That was the analog fallout.
The digital fallout is somehow worse.
These days, one ill-considered click of your browser’s setting instantly reveals the truth, that pornography is a satanic drug, something that went from just being dirty, into something that is so unspeakably degrading towards women I dare not describe it.
Like any drug, in order to produce the desired effect, the potency must be increased and increased and increased… This means that with the hollow promise of Kardashianism, and after just a few months of living the dream as a porn queen in a meat market always looking for fresh meat, countless young women are being chewed up and spit out, their lives ruined forever by an Internet that is forever.
And those are the lucky ones, the ones who don’t try to heal a soul wounded by self-degradation with the kind of illegal drugs that can only be paid for through even more self-degradation.
On the other side of that computer screen is a generation of boys just a click away from a drug that will physically and mentally warp them into the dysfunctional freak Hefner himself eventually became — a lonely, frustrated recluse living in someone else’s decrepit home; a pathetic sex addict surrounded by a harem of living centerfolds, but one who could only perform with the aid of hardcore porn in one corner and his Bunnies pretending to have a lesbian orgy in the other.
Hefner was a media icon, a limousine leftist, the winner of countless First Amendment awards, and a warlock who manufactured a lifestyle filled with perfect cocktails, ideal stereo systems, the most comfortable leather slippers, and the prose of John Updike.
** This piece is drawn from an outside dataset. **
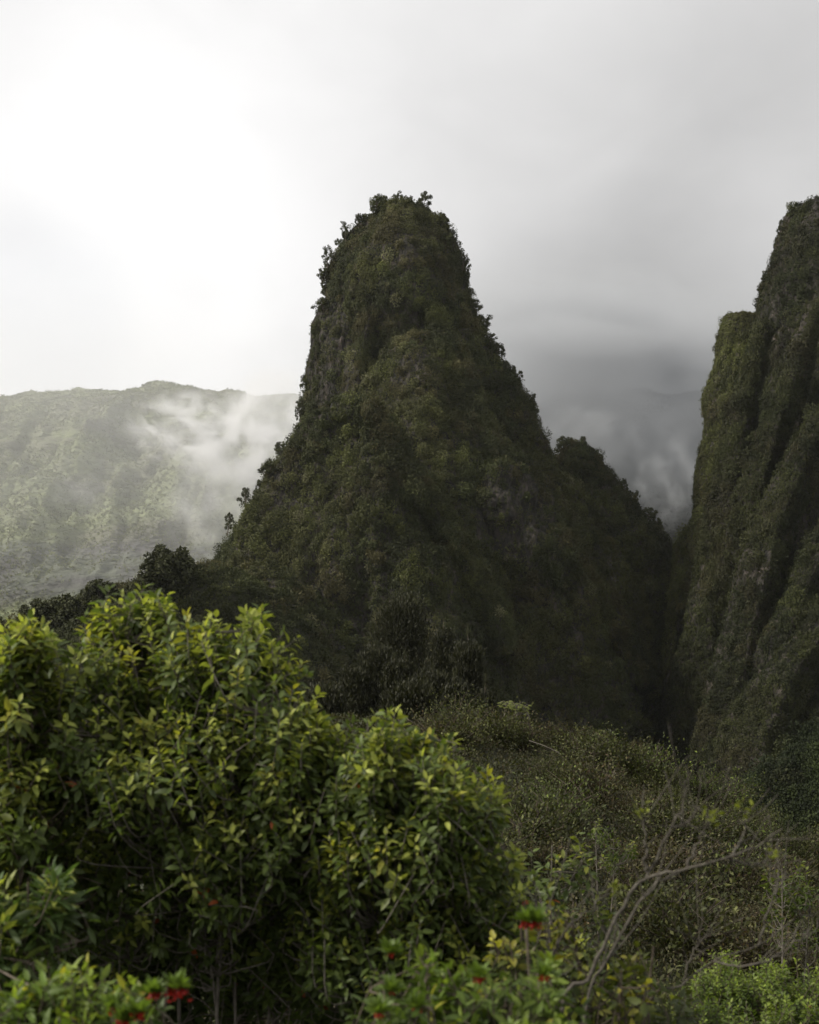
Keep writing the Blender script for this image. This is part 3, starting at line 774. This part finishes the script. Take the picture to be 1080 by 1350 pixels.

But according to a number of witnesses, including late porn star Linda Lovelace, that was all a shiny veneer to cover over a hopeless degenerate who allegedly needed to see women get humped by German Shepards; a man who abandoned a wife and daughter; a man who even into his seventies slipped young women the Quaaludes he called “thigh openers.”
Yes, Hugh Hefner helped to spread freedom, but he is also a reminder of the many terrible costs that come with freedom.